The Marine Stewardship Council (MSC) founded by the WWF has been dedicated to sensitively manage wild-caught fish since 1997. The seal of approval is only awarded to fisheries that follow the MSC's simple, yet effective rules on wild-caught fish.

MSC guidelines in brief

  • Fishing is restricted to what can be replenished by natural means. Closed season must be observed.
  • In the case of overfished or threatened populations, the catch quota must be reduced sufficiently to allow the populations to recover.
  • Fishing must not harm the structure, diversity or productivity of the respective eco-system and its native species.
We have been supporting the MSC organization since 2000 and have carried MSC-certified products in our ranges ever since.

Tuna from the WWF development project

Many stocks of tuna are now threatened or overfished. Therefore, in 2007 we removed bluefin tuna from our range, followed by bigeye tuna in 2008. Instead, we now sell fresh tuna from stocks that are monitored by a WWF development project.

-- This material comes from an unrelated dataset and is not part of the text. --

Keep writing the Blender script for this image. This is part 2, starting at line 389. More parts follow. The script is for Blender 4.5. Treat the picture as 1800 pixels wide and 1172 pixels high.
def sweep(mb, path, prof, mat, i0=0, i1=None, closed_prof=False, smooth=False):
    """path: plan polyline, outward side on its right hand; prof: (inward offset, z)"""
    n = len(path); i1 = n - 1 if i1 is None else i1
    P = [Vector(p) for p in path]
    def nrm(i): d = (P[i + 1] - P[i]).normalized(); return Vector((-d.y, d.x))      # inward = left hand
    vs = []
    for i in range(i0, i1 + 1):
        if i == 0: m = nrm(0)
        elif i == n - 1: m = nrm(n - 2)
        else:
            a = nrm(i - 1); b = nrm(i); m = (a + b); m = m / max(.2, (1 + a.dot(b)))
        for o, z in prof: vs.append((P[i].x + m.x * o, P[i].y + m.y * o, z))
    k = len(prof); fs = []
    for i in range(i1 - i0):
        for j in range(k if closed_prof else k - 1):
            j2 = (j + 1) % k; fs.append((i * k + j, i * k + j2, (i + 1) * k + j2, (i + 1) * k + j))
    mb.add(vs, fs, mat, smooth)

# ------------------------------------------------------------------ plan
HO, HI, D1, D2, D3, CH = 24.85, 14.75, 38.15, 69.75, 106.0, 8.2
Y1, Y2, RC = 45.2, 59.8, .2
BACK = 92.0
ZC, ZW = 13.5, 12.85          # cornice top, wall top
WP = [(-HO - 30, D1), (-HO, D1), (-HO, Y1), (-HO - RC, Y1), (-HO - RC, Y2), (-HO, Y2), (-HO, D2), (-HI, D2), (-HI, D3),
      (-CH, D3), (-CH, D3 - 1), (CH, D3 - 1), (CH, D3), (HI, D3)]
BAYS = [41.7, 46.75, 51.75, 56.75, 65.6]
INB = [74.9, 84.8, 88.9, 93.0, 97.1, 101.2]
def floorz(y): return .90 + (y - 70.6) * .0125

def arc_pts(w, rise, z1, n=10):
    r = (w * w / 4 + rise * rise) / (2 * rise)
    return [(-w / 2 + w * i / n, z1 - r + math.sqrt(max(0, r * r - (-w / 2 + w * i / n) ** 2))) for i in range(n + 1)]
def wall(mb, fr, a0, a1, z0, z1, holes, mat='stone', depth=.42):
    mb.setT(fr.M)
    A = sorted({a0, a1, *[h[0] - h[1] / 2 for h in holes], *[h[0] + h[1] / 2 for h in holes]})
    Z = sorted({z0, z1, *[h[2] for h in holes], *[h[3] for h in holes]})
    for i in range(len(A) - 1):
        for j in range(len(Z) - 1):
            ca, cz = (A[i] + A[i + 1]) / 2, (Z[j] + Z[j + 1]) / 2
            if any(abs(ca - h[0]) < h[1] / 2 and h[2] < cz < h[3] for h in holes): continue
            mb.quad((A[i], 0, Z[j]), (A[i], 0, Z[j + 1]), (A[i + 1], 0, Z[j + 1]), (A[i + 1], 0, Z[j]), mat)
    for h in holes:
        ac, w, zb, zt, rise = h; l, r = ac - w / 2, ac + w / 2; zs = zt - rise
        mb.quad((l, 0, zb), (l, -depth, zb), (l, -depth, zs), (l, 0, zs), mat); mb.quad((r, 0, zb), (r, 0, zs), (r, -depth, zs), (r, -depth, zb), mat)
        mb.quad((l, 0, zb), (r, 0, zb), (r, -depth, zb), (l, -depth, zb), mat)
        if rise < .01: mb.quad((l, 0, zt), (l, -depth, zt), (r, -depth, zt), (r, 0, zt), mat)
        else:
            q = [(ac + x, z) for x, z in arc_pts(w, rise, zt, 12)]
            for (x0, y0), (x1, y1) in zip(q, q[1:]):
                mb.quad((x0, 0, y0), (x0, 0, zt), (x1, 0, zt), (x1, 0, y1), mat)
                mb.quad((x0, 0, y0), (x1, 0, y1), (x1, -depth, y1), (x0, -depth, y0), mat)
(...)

As well as the problem of overfishing, many fishing methods also harm the environment by damaging the ocean floor or resulting in unintentional bycatch.

Line fishing, in contrast, is a responsible method in which fishing lines with baited hooks are cast into the water from an anchored or small moving boat. Tuna is caught individually using this method.

With our help and that of the WWF and Deutsche Investitions- und Entwicklungsgesellschaft (DEG), fishermen in the Philippines have launched a line fishing project for yellowfin tuna. A number of communities with a fleet of around 2,200 wooden boats are working with the project partners in the Philippines. The safeguarding of long-term market access, traceability and a project structure based on partnerships strengthen the fishermen's position and secure their livelihood.